PROBLEM TO SOLVE - Which lines hold the word "scene"? Copy each of them from the material.

══ SUPPLIED DATA ══

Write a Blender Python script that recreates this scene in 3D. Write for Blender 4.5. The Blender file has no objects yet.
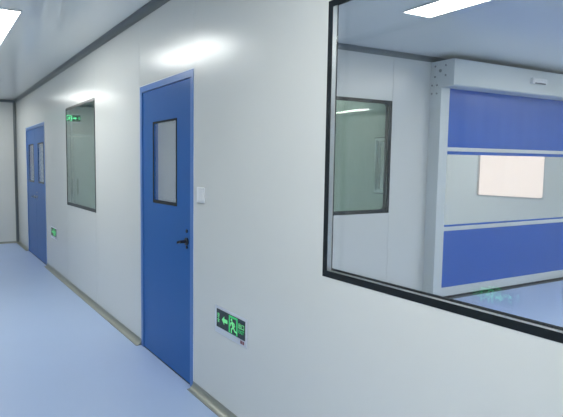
import bpy, bmesh, math
from mathutils import Vector, Matrix
sc = bpy.context.scene
COL = sc.collection
PI = math.pi

# ------------------------------------------------------------------ materials
def new_mat(name):
    m = bpy.data.materials.new(name); m.use_nodes = True
    nt = m.node_tree; nt.nodes.clear()
    out = nt.nodes.new('ShaderNodeOutputMaterial')
    return m, nt, out

def pbr(name, col, rough=.4, metal=0., spec=.5, coat=0., coat_rough=.1, mottle=.0, mscale=6., bump=0., bscale=200.):
    m, nt, out = new_mat(name)
    b = nt.nodes.new('ShaderNodeBsdfPrincipled')
    nt.links.new(b.outputs[0], out.inputs[0])
    b.inputs['Base Color'].default_value = (*col, 1)
    b.inputs['Roughness'].default_value = rough
    b.inputs['Metallic'].default_value = metal
    b.inputs['Specular IOR Level'].default_value = spec
    b.inputs['Coat Weight'].default_value = coat
    b.inputs['Coat Roughness'].default_value = coat_rough
    tc = nt.nodes.new('ShaderNodeTexCoord')
    if mottle:
        n = nt.nodes.new('ShaderNodeTexNoise'); n.inputs['Scale'].default_value = mscale
        n.inputs['Detail'].default_value = 5
        nt.links.new(tc.outputs['Object'], n.inputs['Vector'])
        mp = nt.nodes.new('ShaderNodeMapRange')
        mp.inputs['To Min'].default_value = 1 - mottle; mp.inputs['To Max'].default_value = 1 + mottle
        nt.links.new(n.outputs['Fac'], mp.inputs['Value'])
        vm = nt.nodes.new('ShaderNodeVectorMath'); vm.operation = 'SCALE'
        vm.inputs[0].default_value = col
        nt.links.new(mp.outputs[0], vm.inputs['Scale'])
        nt.links.new(vm.outputs[0], b.inputs['Base Color'])
    if bump:
        n2 = nt.nodes.new('ShaderNodeTexNoise'); n2.inputs['Scale'].default_value = bscale
        n2.inputs['Detail'].default_value = 2
        nt.links.new(tc.outputs['Object'], n2.inputs['Vector'])
        bp = nt.nodes.new('ShaderNodeBump'); bp.inputs['Strength'].default_value = bump
        bp.inputs['Distance'].default_value = .002
        nt.links.new(n2.outputs['Fac'], bp.inputs['Height'])
        nt.links.new(bp.outputs[0], b.inputs['Normal'])
    return m

def glass(name, tint, ior=1.5, rough=0., body=None, bodyfac=0.):
    m, nt, out = new_mat(name)
    t = nt.nodes.new('ShaderNodeBsdfTransparent'); t.inputs[0].default_value = (*tint, 1)
    g = nt.nodes.new('ShaderNodeBsdfGlossy'); g.inputs['Roughness'].default_value = rough
    f = nt.nodes.new('ShaderNodeFresnel'); f.inputs['IOR'].default_value = ior
    # a pane's rear face is met from inside the pane: use the inverse index there
    ge = nt.nodes.new('ShaderNodeNewGeometry'); mr = nt.nodes.new('ShaderNodeMapRange')
    mr.inputs['To Min'].default_value = ior; mr.inputs['To Max'].default_value = 1/ior
    nt.links.new(ge.outputs['Backfacing'], mr.inputs['Value']); nt.links.new(mr.outputs[0], f.inputs['IOR'])
    mx = nt.nodes.new('ShaderNodeMixShader')
    nt.links.new(f.outputs[0], mx.inputs[0])
    src = t
    if body:
        d = nt.nodes.new('ShaderNodeBsdfDiffuse'); d.inputs[0].default_value = (*body, 1)
        mb = nt.nodes.new('ShaderNodeMixShader'); mb.inputs[0].default_value = bodyfac
        nt.links.new(t.outputs[0], mb.inputs[1]); nt.links.new(d.outputs[0], mb.inputs[2]); src = mb
    nt.links.new(src.outputs[0], mx.inputs[1]); nt.links.new(g.outputs[0], mx.inputs[2])
    nt.links.new(mx.outputs[0], out.inputs[0])
    return m

def emit(name, col, s):
    m, nt, out = new_mat(name)
    e = nt.nodes.new('ShaderNodeEmission'); e.inputs[0].default_value = (*col, 1); e.inputs[1].default_value = s
    nt.links.new(e.outputs[0], out.inputs[0])
    return m

M = {}
M['panel'] = pbr('painted_steel_panel', (.69, .70, .68), .24, spec=.6, mottle=.012, mscale=1.3, bump=.03, bscale=9)
M['joint'] = pbr('panel_sealant', (.50, .53, .53), .6)
M['ceiling'] = pbr('ceiling_panel', (.86, .87, .85), .18, spec=.6, mottle=.012, mscale=1.1, bump=.02, bscale=7)
M['floor'] = pbr('blue_vinyl_floor', (.43, .545, .78), .38, spec=.4, mottle=.03, mscale=2.0, bump=.05, bscale=60)
M['alu'] = pbr('anodised_aluminium_cove', (.17, .19, .20), .38, metal=.7, spec=.5, mottle=.05, mscale=12)
M['alu_floor'] = pbr('olive_anodised_floor_cove', (.33, .34, .30), .4, metal=.6, spec=.5, mottle=.05, mscale=12)
M['bolt'] = pbr('grey_bolt_head', (.26, .28, .29), .5, metal=.3)
M['alu_bright'] = pbr('bright_aluminium', (.62, .65, .66), .3, metal=.8)
M['blue_frame'] = pbr('blue_door_frame_paint', (.075, .20, .52), .3, spec=.5)
M['blue'] = pbr('blue_door_paint', (.022, .125, .40), .3, spec=.16, mottle=.02, mscale=2)
M['seal'] = pbr('white_sealant', (.74, .77, .79), .5)
M['black'] = pbr('black_printed_glass_border', (.012, .016, .020), .25, spec=.2)
M['rubber'] = pbr('dark_rubber', (.02, .022, .025), .6)
M['handle'] = pbr('dark_bronze_handle', (.05, .05, .055), .3, metal=.7)
M['steel'] = pbr('brushed_steel', (.45, .46, .47), .32, metal=.9)
M['plastic'] = pbr('white_plastic', (.82, .83, .84), .35)
M['curtain'] = pbr('blue_pvc_curtain', (.025, .115, .50), .25, spec=.36, bump=.35, bscale=5)
M['roller_white'] = pbr('light_grey_powder_coat', (.66, .70, .70), .38)
M['roller_plate'] = pbr('grey_powder_coat', (.70, .74, .74), .4)
M['dark'] = pbr('dark_strip_and_shadow', (.05, .06, .075), .45)
M['glass'] = glass('clear_glass', (.955, .965, .965), ior=1.43)
M['green_glass'] = glass('green_tinted_glass', (.86, .905, .87), ior=1.5)
M['vinyl'] = glass('clear_vinyl', (.93, .945, .93), ior=1.45, rough=.06, body=(.55, .60, .58), bodyfac=.10)
M['lamp'] = emit('lamp_diffuser', (.98, 1.0, .965), 24)
M['lamp_near'] = emit('lamp_diffuser_near', (.98, 1.0, .965), 26)
M['lamp_far'] = emit('lamp_diffuser_far', (.98, 1.0, .965), 16)
M['lamp_room'] = emit('lamp_diffuser_room', (1.0, .99, .93), 19)
M['lamp_rear'] = emit('lamp_diffuser_rear', (1.0, .98, .94), 58)
M['lamp_added'] = emit('lamp_diffuser_added', (.92, 1.0, .90), 55)  # strong greenish emission for the unseen lamp added behind the far window
M['sign_green'] = emit('sign_green_light', (.08, .62, .24), .75)
M['sign_pale'] = emit('sign_pale_green_light', (.22, .85, .38), .80)
M['sign_lit'] = emit('sign_lit_green', (.14, .90, .40), 3.4)
M['sign_black'] = pbr('sign_dark_panel', (.010, .022, .020), .25)
M['sign_frame'] = pbr('sign_silver_frame', (.66, .69, .76), .35, metal=.2)
M['red'] = pbr('red_indicator', (.22, .08, .10), .4)

# ------------------------------------------------------------------ mesh helpers
def bx(bm, x0, x1, y0, y1, z0, z1):
    x0, x1 = sorted((x0, x1)); y0, y1 = sorted((y0, y1)); z0, z1 = sorted((z0, z1))
    v = [bm.verts.new(p) for p in ((x0,y0,z0),(x1,y0,z0),(x1,y1,z0),(x0,y1,z0),(x0,y0,z1),(x1,y0,z1),(x1,y1,z1),(x0,y1,z1))]
    for f in ((3,2,1,0),(4,5,6,7),(0,1,5,4),(1,2,6,5),(2,3,7,6),(3,0,4,7)):
        bm.faces.new([v[i] for i in f])

def prism(bm, pts, ext):
    """pts: 3-D polygon, ext: extrusion vector"""
    ext = Vector(ext)
    a = [bm.verts.new(p) for p in pts]; b = [bm.verts.new(Vector(p) + ext) for p in pts]
    n = len(a)
    bm.faces.new(a[::-1]); bm.faces.new(b)
    for i in range(n):
        bm.faces.new((a[i], a[(i+1) % n], b[(i+1) % n], b[i]))

def ring(bm, outer, inner, ext):
    """closed ring between two polygons with equal vertex counts"""
    ext = Vector(ext); n = len(outer)
    A = [bm.verts.new(p) for p in outer]; B = [bm.verts.new(p) for p in inner]
    C = [bm.verts.new(Vector(p)+ext) for p in outer]; D = [bm.verts.new(Vector(p)+ext) for p in inner]
    for i in range(n):
        j = (i+1) % n
        bm.faces.new((A[i], A[j], B[j], B[i])); bm.faces.new((C[j], C[i], D[i], D[j]))
        bm.faces.new((A[j], A[i], C[i], C[j])); bm.faces.new((B[i], B[j], D[j], D[i]))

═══

FINISHED ANSWER -
Write a Blender Python script that recreates this scene in 3D. Write for Blender 4.5. The Blender file has no objects yet.
sc = bpy.context.scene